The European Commission has released new data showing how many carbon offsets have been used in its Emissions Trading System. Here are some quick notes on what's hidden away in those figures:
* 137 million in offsets were used in the EU ETS in 2010. This includes 117 million CERs (credits from the Clean Development Mechanism), compared to 78 million tonnes in 2009.
* 20 million ERUs (credits from Joint Implementation) were used, compared with 3.2 million in 2009 (a 625% rise).
* The majority of international offsets were used by companies in the power sector: 83.6 million, a little over 60 per cent of the total. Cement, lime and glass used 13 million offset credits, and oil and gas used 12.8 million credits.
* German companies were the largest users of offset credits, handing in 37.6 million tonnes, followed by Spain and Poland (15.7 million tonnes).
* A total of 277.28 million offsets have been used in the ETS phase 2 (from 2008) so far. The top 20 installations using these credits accoung for 59.33 million of these (around 20 per cent of the total).
* The 2010 data are not disaggregated from previous years – but it seems, on initial examination, that HC Energia (Gijon, Spain, ref: ES033301000215) with 3.3 million CERs and US Steel Kosice (Slovakia) with 2.2 million surrendered CERs surrendered in 2010 are the installations that have used the most offset credits this year.
* Overall in phase 2 of the EU ETS, the largest number of CDM offset credits have been surrendered by Elektrownia Belchatow, the largest single polluter covered by the scheme. Its verified emissions were 29.66 MtCO2e in 2010. Most of these were accounted for by free permits: the plant received an allocation of 26.93 million EUAs (European Allowance Units) in 2010. As a result, it had to buy at least 2.72 million permits. In the event, however, it surrendered 4.09 million CERs (CDM credits) in 2010.1
* Glocke Salzgitter (a German steel plant) is an even clearer case of using cheap offsets to delay action to reduce emissions at source. In 2010, it had the fifth largest surplus of permits in the EU ETS (5.26 million in 2010, yielding around €62 million in windfall profits2). In other words, the scheme places no real obligations on the plant in the first place. Yet it saw fit to hand in 1.5 million offset permits (and over 400,000 ERUs.3 in 2010. This appears to be part of a strategy to stockpile surplus permits to delay emissions reductions further into the future. The majority of the CERs used by the company come from HFC projects in China.
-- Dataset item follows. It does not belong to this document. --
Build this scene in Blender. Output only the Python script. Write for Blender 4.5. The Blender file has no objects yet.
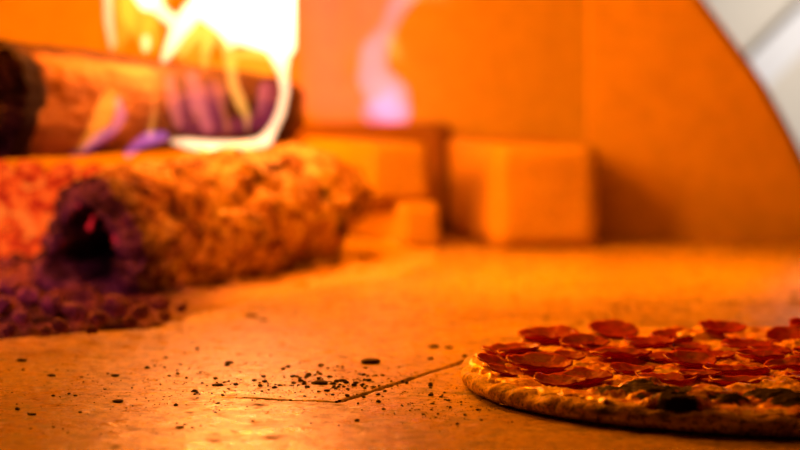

* The largest number of ERUs from Joint Implementation were handed in by S.C. Electrocentrale DEVA S.A of Romania (1.7 million), the country's fourth largest polluter. It had not previously handed over any ERUs. This use of such a large volume of offsets is particularly notable, given that the company already had a surplus of 1.99 million permits in 2010 (it had an allocation of 3.6 million permits, and its “verified” emissions required it to surrender just over 1.7 million of these).
* It is likely that (as in 2009) the Swedish energy company Vattenfall was the largest user of offset credits. The majority of the credits that it has surrendered come to date from HFC projects in China (these are industrial gas projects that EU Climate Action Commissioner Connie Hedegaard admits have a "total lack of environmental integrity". The EU will no longer accept these credits from April 2013, and there is some evidence that companies are starting to "dump" their holdings of these worthless credits before that deadline).
NOTES
1The EU offsets data released on 2 May 2011 is cumulative for the 2008-2010 period. In the case of Elektrownia Belchatow, it shows that 7.45 million CERs have been handed in (“surrendered”) to date, with 365,000 CERs handed over in 2008, and a further 3 million in 2009.
2This figure assumes a €13 per ton price of carbon permits (EUAs), and incorporates a 10 per cent downward adjustment to take account of permit transfers relating to waste gases.
3ERUs are credits issued by the Joint Implementation scheme, which is a counterpart to the CDM that operates within countries that have Kyoto Protocol targets.